Fakat Rus etkisinin yüzde 100 garantisi yok. Burada Kommersant yazarı Sergey
Strokan’ın şu uyarısı kaydadeğer: “Moskova’nın Suriye rejimi üzerindeki etkisi
oldukça sınırlı.”
Potansiyel
sorunlar
Sahada üstün
gelmeye başlayan, son olarak muhalifleri Kusayr’da kuşatan ve Dera-Şam yolunu
ulaşıma açan ordu güven tazelemişken Esad’ın vereceği taviz sadece muhalefetin
belli unsurlarını yönetime ortak etmekle sınırlı kalabilir. Bir başka handikap
ABD’nin İran’ı süreçten dışlaması. Cenevre Mutabakatı’na destek veren İran’ın
barış sürecine ortak edilmesi Şam üzerindeki baskıyı arttırabilir. Obama’nın
eninde sonunda İran’ı oyuna dahil edebileceği ihtimali de dışlanmıyor.
Bütün bu faktörler
nedeniyle çift yönlü stratejiyle yürüyen ABD’nin, siyasi çözüm üzerinde
çalışırken Esad rejimini masaya zorlayacak koşulları yaratmak için uğraşmaya
devam etmesi büyük olasılık. ABD, bir süredir Nusra gibi radikal unsurları
tecrit etme görevi verilen Selim İdris üzerinden yol almaya çalışıyor. İdris’in
silahlı unsurları kontrol edebildiğini görürse ‘İsrail’i tehdit etmeyecek’

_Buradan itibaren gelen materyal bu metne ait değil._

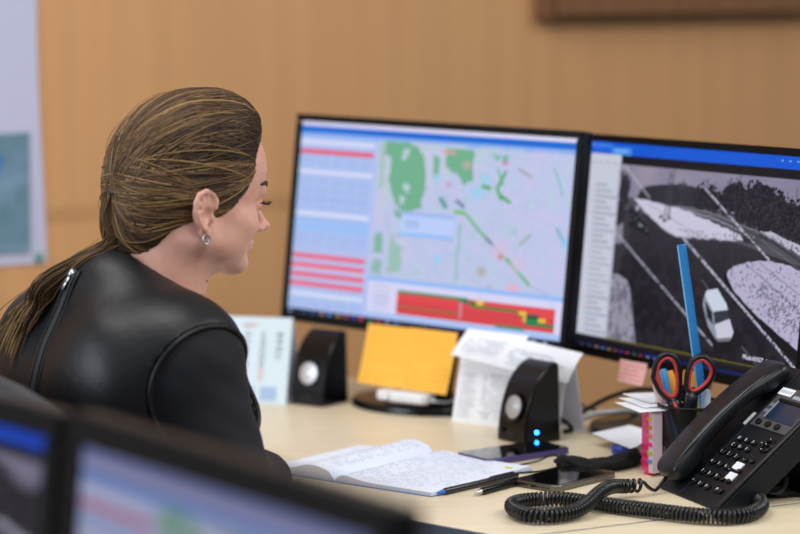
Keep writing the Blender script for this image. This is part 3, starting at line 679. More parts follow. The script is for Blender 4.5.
# ------------------------------------------------------------------ open notebook and two pens
nb = thing('notebook', 'open notebook with handwritten white pages lying on the desk edge', 'notebook', (0.0, 3.155, DZ), 0)
A = Vector((-.083, 3.077)); B = Vector((.045, 3.237))                 # spine, near end to far end
sp = (B - A); sl = sp.length; sd = sp.normalized(); pr_ = Vector((sd.y, -sd.x))     # to the right page
o2 = Vector((0.0, 3.155))
def page(side, width, prof, name, mtl, near=0.0):
    n, k = 24, 10; vs = []
    for i in range(n + 1):
        for j in range(k + 1):
            f = i / n; s = j / k
            w = width * f * side; p = A + sd * (sl * s) + pr_ * w - o2
            vs.append((p.x, p.y, prof(f) * (1 - .12 * (1 - s))))
    N0 = len(vs); vs += [(x, y, .0008 + (z - .0008) * .0) for x, y, z in vs]
    fs = []
    for i in range(n):
        for j in range(k):
            a = i * (k + 1) + j; q = (a, a + 1, a + k + 2, a + k + 1)
            fs.append(q if side < 0 else q[::-1]); fs.append(tuple(x + N0 for x in (q[::-1] if side < 0 else q)))
    for i in range(n):
        a = i * (k + 1); c_ = a + k; fs.append((a, a + k + 1, a + k + 1 + N0, a + N0)); fs.append((c_, c_ + N0, c_ + k + 1 + N0, c_ + k + 1))
    a = n * (k + 1)
    for j in range(k): fs.append((a + j, a + j + 1, a + j + 1 + N0, a + j + N0)); fs.append((j, j + N0, j + 1 + N0, j + 1))
    m = MB(); m.add(vs, fs); m.build(name, mtl, nb, smooth='angle')
    return lambda f, s: Vector((*(A + sd * (sl * s) + pr_ * (width * f * side) - o2), prof(f) * (1 - .12 * (1 - s))))
profR = lambda f: .0075 + .0045 * math.exp(-((f - .10) / .14) ** 2) - .0015 * f - .005 * math.exp(-(f / .03) ** 2)
profL = lambda f: .0065 + .015 * math.exp(-((f - .30) / .30) ** 2) - .0035 * f - .0125 * math.exp(-(f / .05) ** 2)
pgR = page(1, .152, profR, 'right_pages', M['paper_blue']); pgL = page(-1, .130, profL, 'left_pages', M['paper_blue'])
def handwriting(fn, seed, rows, f0, f1, s0, s1, rev):
    m = MB(); q = np.random.default_rng(seed)
    for i in range(rows):                              # lines run along the spine's cross direction
        s = s0 + (s1 - s0) * (i + .5) / rows; f = f0; end = f1 - q.random() * .25
        while f < end:
            l = q.uniform(.012, .05)
            if q.random() > .36:
                k = 4; top = []; bot = []
                for e in range(k):
                    ff = f + l * e / (k - 1); dz = .0008; wob = .006 * math.sin(e * 2.3 + f * 50)
                    a = fn(min(ff, .98), s + wob); c_ = fn(min(ff, .98), s + wob + .0045)
                    top.append((a.x, a.y, a.z + dz)); bot.append((c_.x, c_.y, c_.z + dz))
                m.add(top + bot, [((e, e + 1, k + e + 1, k + e) if rev else (k + e, k + e + 1, e + 1, e)) for e in range(k - 1)])
            f += l * 1.3
    m.build('handwriting', M['ink_blue'], nb)
handwriting(pgR, 5, 24, .08, .97, .04, .97, False); handwriting(pgL, 6, 20, .10, .9, .12, .95, True)
m = MB()
for s in (-1, 1):
    wdt = (.154 if s > 0 else .133); q = [A - sd * .002, B + sd * .002, B + sd * .002 + pr_ * wdt * s, A - sd * .002 + pr_ * wdt * s]
    q = [(p - o2) for p in q]; m.prism([(p.x, p.y) for p in q], .0002, .0012)
m.build('cover', mat('cover_blue', (126, 160, 206), .5), nb)
b = MB(); p = [pgR(.86, .86), pgR(.93, .86), pgR(.93, .90), pgR(.86, .90)]; b.add([(v.x, v.y, v.z + .001) for v in p], [(3, 2, 1, 0)]); b.build('yellow_mark', mat('mark_yellow', (236, 232, 120), .8), nb)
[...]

çaptaki silahlarla ÖSO lehine dengeleri değiştirebilir. ABD’nin eski Şam
Büyükelçisi Robert Ford geçen hafta Türkiye’den Halep’e gidip askeri kanadı
yokladı. Ford’un sunacağı rapor istikameti belirleyebilir.
Erdoğan’dan
beklenen
Bu süreçte
Başbakan Tayyip Erdoğan’ın Obama ile Beyaz Saray randevusu da önemli. Erdoğan
muhtemel ki Reyhanlı’daki saldırıları hatırlatıp “Suriye meselesini tez elden
halledelim yoksa ateş ülkemi sarıyor” diyecek ve ‘uçuşa yasak bölge’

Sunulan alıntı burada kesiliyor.